今日でスペインに来て27歳になった。日本での職業は21年間続けたが、絵描きを仕事にしてからの年月の方がだいぶ上回った。
厳しいプロ意識が定着しているスペインでは絵を描くことで生きていなければ絵描きとして世間は認めてくれない。過酷で、独習の積み重ねの27年間であった。
ここでは学校や塾で絵を教えている人はあくまでも絵の先生であって絵描きではない。また集団の中で会員だ準会員だとやっている人たちは未だに絵画における基本姿勢としての「個」が確立していない者たちということで「画学生」として扱われる。実に厳しい。「絵は人に教わるものではなく、教えるものでもない」という突き放された孤独に耐え、情熱を込めて個を主張してこそ初めてプロとして認知される。そういう社会だ。
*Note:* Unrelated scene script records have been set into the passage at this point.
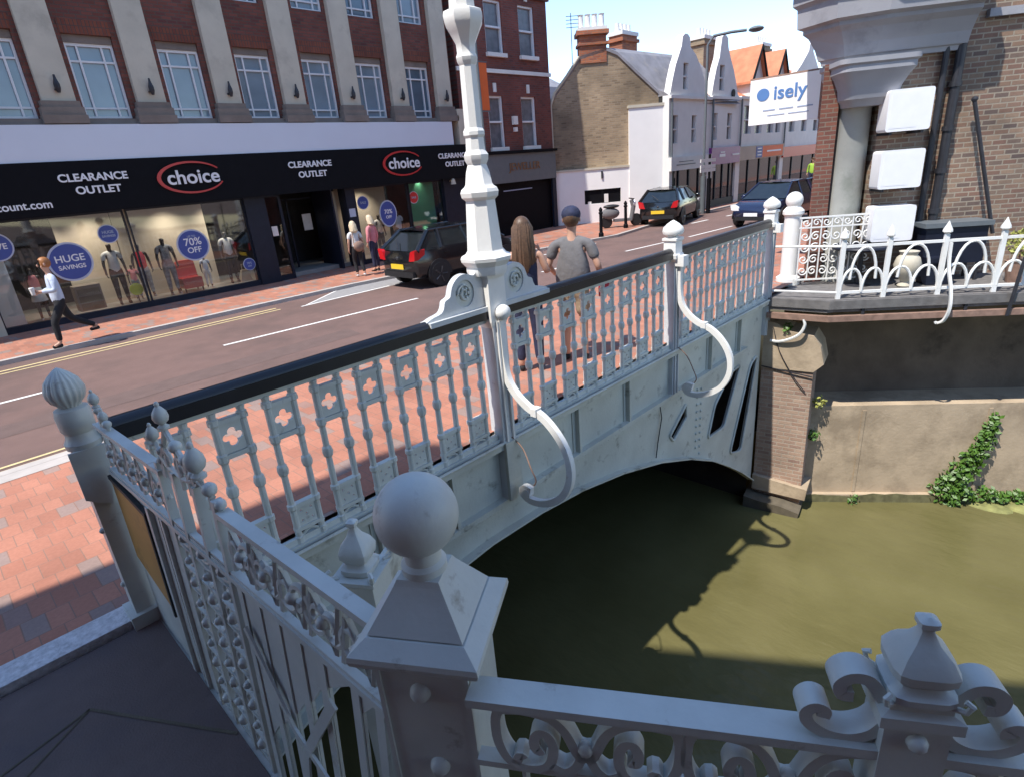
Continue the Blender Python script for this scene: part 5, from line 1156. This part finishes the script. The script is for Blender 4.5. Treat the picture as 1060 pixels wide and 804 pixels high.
# ================================================================= VEHICLES
def car(name, label, loc, rz, paint, L=3.9, W=1.66, H=1.5, rear_plate=None, hatch=True):
    t = thing(name, label, 'car', loc, rz, world=False)
    # local: +x front. stations: x, z_bottom, z_belt, half width
    S = [(-L/2, .42, .78, .60), (-L/2+.08, .30, .93, .74), (-L/2+.35, .26, .99, W/2-.02), (-.9, .24, .98, W/2), (0, .24, .96, W/2), (.75, .24, .94, W/2), (L/2-.75, .25, .90, W/2-.02), (L/2-.30, .27, .80, W/2-.08), (L/2-.05, .34, .66, .66), (L/2, .42, .56, .55)]
    vs = []; fs = []; K = 10
    for x, zb_, zt_, hw in S:
        ring = [(-hw*.86, zb_), (-hw*.98, zb_+.1), (-hw, zb_+(zt_-zb_)*.45), (-hw*.985, zb_+(zt_-zb_)*.72), (-hw*.92, zt_-.015), (hw*.92, zt_-.015), (hw*.985, zb_+(zt_-zb_)*.72), (hw, zb_+(zt_-zb_)*.45), (hw*.98, zb_+.1), (hw*.86, zb_)]
        vs += [(x, y, z) for y, z in ring]
    for i in range(len(S)-1):
        for k in range(K): k2 = (k+1) % K; fs.append((i*K+k, (i+1)*K+k, (i+1)*K+k2, i*K+k2))
    fs.append(tuple(range(K))); fs.append(tuple((len(S)-1)*K+k for k in range(K-1, -1, -1)))
    mb = MB(); mb.add(vs, fs); body = mb.build('body', paint, t, True, .6)
    # greenhouse glass + roof
    xa, xb, xc_, xd = -L/2+.08, -L/2+.60, .30, 1.10
    hb, hr = W/2-.06, W/2-.27
    G = [(xa, .93), (xb, H-.06), (xc_, H-.04), (xd, .93)]
    g0 = [(xa, -hb, .93), (xd+.05, -hb, .92), (xd+.05, hb, .92), (xa, hb, .93), (xb, -hr, H-.07), (xc_, -hr, H-.06), (xc_, hr, H-.06), (xb, hr, H-.07)]
    mb = MB(); mb.add(g0, [(0, 1, 5, 4), (1, 2, 6, 5), (2, 3, 7, 6), (3, 0, 4, 7), (4, 5, 6, 7)]); mb.build('window_glass', 'carglass', t)
    mb = MB(); rr = [(xb-.06, -hr-.02, H-.075), (-.6, -hr-.01, H-.015), (xc_+.02, -hr-.02, H-.055), (xc_+.02, hr+.02, H-.055), (-.6, hr+.01, H-.015), (xb-.06, hr+.02, H-.075), (-.6, 0, H), (xb-.1, 0, H-.05), (xc_+.05, 0, H-.03)]
    mb.add(rr, [(0, 1, 6, 7), (1, 2, 8, 6), (6, 8, 3, 4), (7, 6, 4, 5)])
    for s in (-1, 1):
        for (x0, y0, z0), (x1, y1, z1), w_ in (((xa, hb, .93), (xb, hr, H-.07), .06), ((xd+.05, hb, .92), (xc_, hr, H-.06), .035), ((-.15, hb+.005, .93), (-.2, hr+.005, H-.06), .03), ((-1.05, hb+.005, .93), (-.98, hr+.005, H-.06), .05), ((xb, hr, H-.065), (xc_, hr, H-.05), .03)):
            mb.tube([(x0, s*y0, z0), (x1, s*y1, z1)], w_, 6)
    mb.build('roof', paint, t, True, .8)
    for sx_ in (-L/2+.68, L/2-.72):
        for s in (-1, 1):
            y = s*(W/2-.09)
            mt = Matrix.Translation((sx_, y, .31)) @ Matrix.Rotation(PI/2, 4, 'X')
            mb = MB(); mb.lathe([(.20, -.10), (.29, -.10), (.31, -.07), (.31, .07), (.29, .10), (.20, .10)], 24, mt); wh = mb.build('wheel', 'rubber', t, True, .6)
            mb = MB(); mb.lathe([(.21, -.02), (.20, .092 if s < 0 else -.092), (.05, .075 if s < 0 else -.075)], 20, mt)
            for q in range(5): a = q*2*PI/5; mb.tube([(sx_+.04*math.cos(a), y+s*.09, .31+.04*math.sin(a)), (sx_+.20*math.cos(a), y+s*.1, .31+.20*math.sin(a))], .022, 5)
            mb.build('rim', 'rim', wh)
            mb = MB(); mb.prism(circ(sx_, .33, .37, .36, 24, -.1, PI+.1), lambda a, d, z: Vector((a, d, z)), s*(W/2-.02), s*(W/2+.004)); mb.build('wheel_arch', 'rubber', t)
    for s in (-1, 1):
        mb = MB(); mb.prism(rounded([(.50, .70), (.74, .72), (.79, .98), (.60, .93)], .03, 3), lambda a, d, z: Vector((d, s*a, z)), -L/2-.01, -L/2+.30); mb.build('tail_light', 'taillight', t, True, .6)
        mb = MB(); mb.prism(rounded([(.42, .58), (.72, .62), (.76, .80), (.50, .72)], .03, 3), lambda a, d, z: Vector((d, s*a, z)), L/2-.35, L/2-.03); mb.build('headlight', 'lamplens', t, True, .6)
        mb = MB(); mb.sphere((.72, s*(W/2+.07), .98), .10, 10, 7, (.6, 1, .7)); mb.build('wing_mirror', paint, t, True)
    mb = MB(); mb.box(-L/2-.03, -.26, .50, -L/2-.012, .26, .62) if True else None; mb.build('number_plate', 'plate', t)
    mb = MB(); mb.box(-L/2-.02, -.62, .30, -L/2+.1, .62, .44); mb.build('bumper', 'rubber', t); mb = MB(); mb.box(L/2-.10, -.55, .28, L/2+.01, .55, .40); mb.build('bumper', 'rubber', t)
    mb = MB(); mb.box(L/2-.02, -.24, .42, L/2+.015, .24, .53); mb.build('number_plate', 'plateW', t)
    mb = MB(); mb.tube([(-.2, s_*(W/2+.001), .80) for s_ in (-1,)]+[(-.05, -(W/2+.001), .80)], .015, 5); mb.tube([(-1.0, -(W/2+.001), .82), (-.85, -(W/2+.001), .82)], .012, 5); mb.build('door_handle', paint, t)
    mb = MB(); mb.tube([(xa-.03, -.02, .99), (xa+.18, .30, 1.18)], .012, 5); mb.sphere((-L/2-.0, 0, .76), .045, 10, 6, (.4, 1, 1)); mb.build('rear_wiper', 'rim', t)
    return t
car('hatchback_car', 'black hatchback seen from behind, parked in the bay before the store, red tail lights', (10.35, 12.15, 0), math.radians(-1), 'carblack', 3.75, 1.64, 1.43)
car('parked_car', 'dark hatchback with yellow rear plate, parked at the kerb by the white corner wall', (22.7, 12.55, 0), math.radians(14), 'carblack', 3.9, 1.66, 1.42)
car('approaching_car', 'dark blue car half hidden behind the white ball posts', (22.4, 8.15, 0), math.radians(176), 'carblue', 4.0, 1.7, 1.45)
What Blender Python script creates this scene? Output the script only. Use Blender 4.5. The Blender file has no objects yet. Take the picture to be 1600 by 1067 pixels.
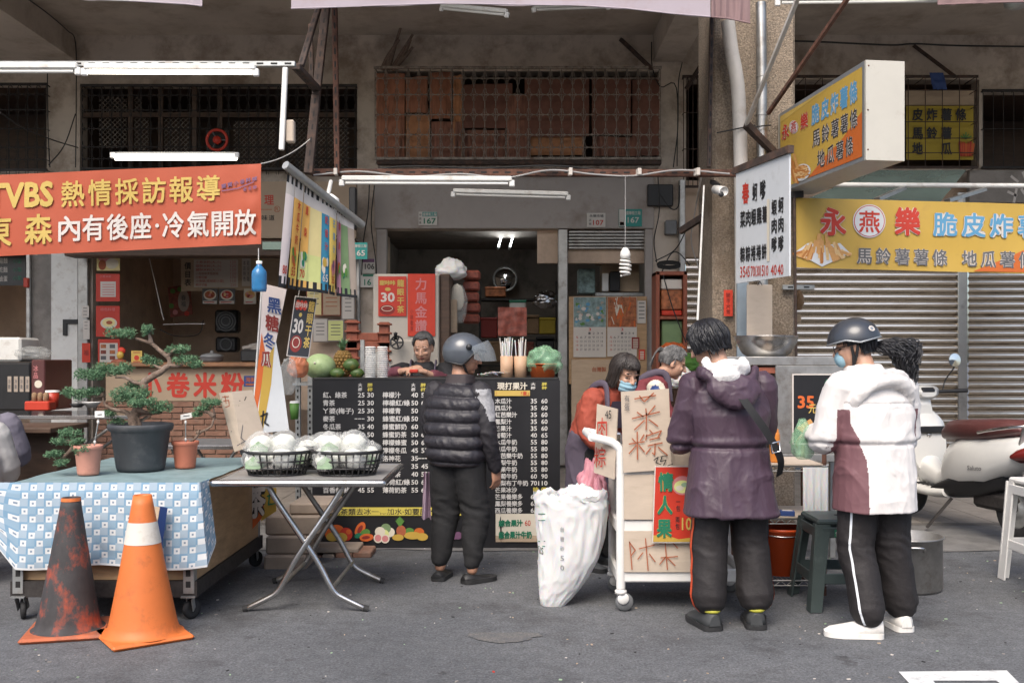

27年間もスペイン社会に漬かっているのにいまだに電話が怖い。
電話では相手の表情やジェスチャーの援護はないし、自分の全人格を投入した言語力で理解する以外にはないからねー。絵画同様わしにとっては恐ろしい代物だが、外国語の力を高めてくれる母語(わしにとっての日本語)の力をそれ以上に高めなければいかん、ということやろうなー。
絵も、描きたい対象の本質にいかに自分の心で迫り得ることができるか、ということやろうなー。そして美しいものに対する感性の活力みたいなもの、換言すれば、緊張感をいかに長く持続させるかが今後の課題やと74歳の老骨にいってきかせている。
─── 連日の雨に足止めをくって、今日はサンルームが取材先となった。